'Abhorrent': Blanche hearing wrecked as Epstein survivor sobs
Acting U.S. Attorney General Todd Blanche takes his seat to testify before a Senate Judiciary Committee confirmation hearing on his nomination to be attorney general, on Capitol Hill in Washington, D.C., U.S., July 15, 2026. REUTERS/Evelyn Hockstein

Jeffrey Epstein survivor Danielle Bensky sobbed before a Senate committee Thursday as she accused acting Attorney General Todd Blanche of protecting a convicted sex trafficker while stripping more than 100 abuse victims of their privacy.

The Day 2 Judiciary Committee's confirmation hearing for the nation's top law enforcement job was upended when Bensky took the witness table and described what she called eight months of silence and betrayal.

Blanche, she said, spent approximately nine hours meeting with Ghislaine Maxwell — Epstein's convicted sex-trafficking accomplice — and did not spend nine minutes meeting with a survivor.

That meeting was followed by Maxwell's transfer from a Florida federal prison to a minimum-security camp in Texas, a move Politico reported appeared to violate Bureau of Prisons policy barring sex offenders from such facilities.

"Afterward, Maxwell was transferred to what many have described as a summer camp prison," Bensky said at the hearing.

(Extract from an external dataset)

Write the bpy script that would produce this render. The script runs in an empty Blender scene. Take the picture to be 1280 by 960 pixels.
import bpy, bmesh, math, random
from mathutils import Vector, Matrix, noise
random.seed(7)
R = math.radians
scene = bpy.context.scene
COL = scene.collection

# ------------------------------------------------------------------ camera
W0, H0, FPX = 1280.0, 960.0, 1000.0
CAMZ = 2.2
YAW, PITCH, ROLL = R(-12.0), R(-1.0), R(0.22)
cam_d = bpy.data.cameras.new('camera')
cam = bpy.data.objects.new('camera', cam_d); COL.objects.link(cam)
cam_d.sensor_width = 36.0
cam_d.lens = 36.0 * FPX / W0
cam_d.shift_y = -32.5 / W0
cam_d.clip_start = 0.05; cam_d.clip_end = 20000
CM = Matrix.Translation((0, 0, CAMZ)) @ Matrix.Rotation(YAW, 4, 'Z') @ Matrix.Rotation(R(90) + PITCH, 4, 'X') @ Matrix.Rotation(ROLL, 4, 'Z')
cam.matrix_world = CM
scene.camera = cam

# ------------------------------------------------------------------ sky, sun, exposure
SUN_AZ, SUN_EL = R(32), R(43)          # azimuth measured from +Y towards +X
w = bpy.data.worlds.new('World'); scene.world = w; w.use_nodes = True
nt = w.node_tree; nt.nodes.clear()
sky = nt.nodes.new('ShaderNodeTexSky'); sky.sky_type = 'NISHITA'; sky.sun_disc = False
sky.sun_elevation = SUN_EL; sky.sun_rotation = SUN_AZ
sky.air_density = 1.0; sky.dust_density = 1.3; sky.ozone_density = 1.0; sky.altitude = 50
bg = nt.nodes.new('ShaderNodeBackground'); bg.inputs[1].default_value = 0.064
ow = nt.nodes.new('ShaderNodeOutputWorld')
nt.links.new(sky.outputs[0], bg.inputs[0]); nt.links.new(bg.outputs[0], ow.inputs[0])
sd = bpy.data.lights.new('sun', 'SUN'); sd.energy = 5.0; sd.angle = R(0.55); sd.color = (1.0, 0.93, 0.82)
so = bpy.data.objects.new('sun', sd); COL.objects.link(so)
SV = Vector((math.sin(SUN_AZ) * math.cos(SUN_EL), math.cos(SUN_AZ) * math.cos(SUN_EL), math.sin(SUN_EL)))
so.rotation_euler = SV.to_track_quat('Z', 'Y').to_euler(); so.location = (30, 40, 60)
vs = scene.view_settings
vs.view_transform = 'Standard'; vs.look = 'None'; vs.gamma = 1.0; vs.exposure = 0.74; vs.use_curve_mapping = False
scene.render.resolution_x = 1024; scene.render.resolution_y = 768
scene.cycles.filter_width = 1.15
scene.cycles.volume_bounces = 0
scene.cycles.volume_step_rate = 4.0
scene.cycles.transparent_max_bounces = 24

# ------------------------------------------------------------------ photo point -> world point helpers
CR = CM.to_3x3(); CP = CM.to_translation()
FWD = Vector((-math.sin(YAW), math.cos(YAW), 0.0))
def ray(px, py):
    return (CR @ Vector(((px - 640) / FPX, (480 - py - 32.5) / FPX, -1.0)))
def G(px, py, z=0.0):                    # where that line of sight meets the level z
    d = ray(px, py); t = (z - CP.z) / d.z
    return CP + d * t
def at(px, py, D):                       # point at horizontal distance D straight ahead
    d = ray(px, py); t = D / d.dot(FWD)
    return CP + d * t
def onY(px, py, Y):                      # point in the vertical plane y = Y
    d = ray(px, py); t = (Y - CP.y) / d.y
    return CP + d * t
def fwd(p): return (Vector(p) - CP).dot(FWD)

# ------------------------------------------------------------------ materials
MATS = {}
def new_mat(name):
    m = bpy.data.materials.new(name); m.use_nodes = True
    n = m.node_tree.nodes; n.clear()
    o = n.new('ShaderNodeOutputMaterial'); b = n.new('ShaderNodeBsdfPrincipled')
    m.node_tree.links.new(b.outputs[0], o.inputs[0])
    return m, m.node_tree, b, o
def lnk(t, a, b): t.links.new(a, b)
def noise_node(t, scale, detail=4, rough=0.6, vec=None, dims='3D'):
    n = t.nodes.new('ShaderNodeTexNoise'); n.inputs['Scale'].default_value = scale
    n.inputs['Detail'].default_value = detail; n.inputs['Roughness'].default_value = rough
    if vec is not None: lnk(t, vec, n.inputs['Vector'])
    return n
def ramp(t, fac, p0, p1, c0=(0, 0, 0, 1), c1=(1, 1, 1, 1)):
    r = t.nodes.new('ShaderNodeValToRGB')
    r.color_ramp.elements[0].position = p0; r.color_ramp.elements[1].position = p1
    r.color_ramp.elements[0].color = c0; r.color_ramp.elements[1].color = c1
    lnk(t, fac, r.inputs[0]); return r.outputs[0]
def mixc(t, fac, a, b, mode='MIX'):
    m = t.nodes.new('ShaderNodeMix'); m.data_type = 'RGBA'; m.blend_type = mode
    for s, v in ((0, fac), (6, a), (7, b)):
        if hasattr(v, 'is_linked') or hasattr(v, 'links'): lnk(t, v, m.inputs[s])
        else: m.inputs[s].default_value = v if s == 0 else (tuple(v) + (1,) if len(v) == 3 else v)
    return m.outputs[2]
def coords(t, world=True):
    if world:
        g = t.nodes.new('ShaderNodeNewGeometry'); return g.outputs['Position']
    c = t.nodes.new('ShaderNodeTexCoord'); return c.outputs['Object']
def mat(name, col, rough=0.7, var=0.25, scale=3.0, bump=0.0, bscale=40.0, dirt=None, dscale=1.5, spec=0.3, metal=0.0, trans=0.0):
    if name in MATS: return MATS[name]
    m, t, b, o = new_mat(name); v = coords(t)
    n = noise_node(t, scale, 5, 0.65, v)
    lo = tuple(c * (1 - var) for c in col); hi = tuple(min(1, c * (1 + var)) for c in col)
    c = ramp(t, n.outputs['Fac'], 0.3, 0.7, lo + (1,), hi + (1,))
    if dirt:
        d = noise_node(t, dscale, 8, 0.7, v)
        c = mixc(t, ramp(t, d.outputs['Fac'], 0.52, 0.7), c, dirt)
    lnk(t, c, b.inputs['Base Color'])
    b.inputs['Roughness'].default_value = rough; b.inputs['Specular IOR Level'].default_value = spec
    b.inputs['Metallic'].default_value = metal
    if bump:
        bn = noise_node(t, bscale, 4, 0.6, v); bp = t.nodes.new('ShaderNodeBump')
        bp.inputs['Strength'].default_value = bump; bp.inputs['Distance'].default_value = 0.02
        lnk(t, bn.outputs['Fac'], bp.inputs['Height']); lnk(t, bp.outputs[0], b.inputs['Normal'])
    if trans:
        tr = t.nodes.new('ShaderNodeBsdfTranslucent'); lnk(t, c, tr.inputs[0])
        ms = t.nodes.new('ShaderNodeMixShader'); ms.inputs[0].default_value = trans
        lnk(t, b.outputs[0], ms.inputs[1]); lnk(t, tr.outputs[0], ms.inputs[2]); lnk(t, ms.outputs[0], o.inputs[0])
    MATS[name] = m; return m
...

While Maxwell's conditions improved, Bensky told the committee, her own life unraveled. The Department of Justice released her name, phone number, former addresses and workplace across three separate document dumps — even after their attorneys submitted 350 victims' names for redaction.

Blanche has said that the Bureau of Prisons, which is under his command, moved Maxwell for her protection after she faced threats.

"When my name appeared in the third file release," she said, her voice breaking, "it became difficult to believe that this was not intentional."

She began to sob.

"These documents contain disturbing yet incomplete accounts of my abuse," Bensky said through tears. "It was humiliating."

She said Blanche's decision to huddle with White House officials over the political fallout from the Epstein files — rather than pursue investigative leads — was worse still.

"The information that Todd Blanche gathered in the White House Situation Room last summer to curb the political fallout from the Epstein files was absolutely abhorrent," Bensky said at the hearing.

Bensky said Blanche never once reached out to survivors directly.

"He simply ignored us for the last eight months," she said.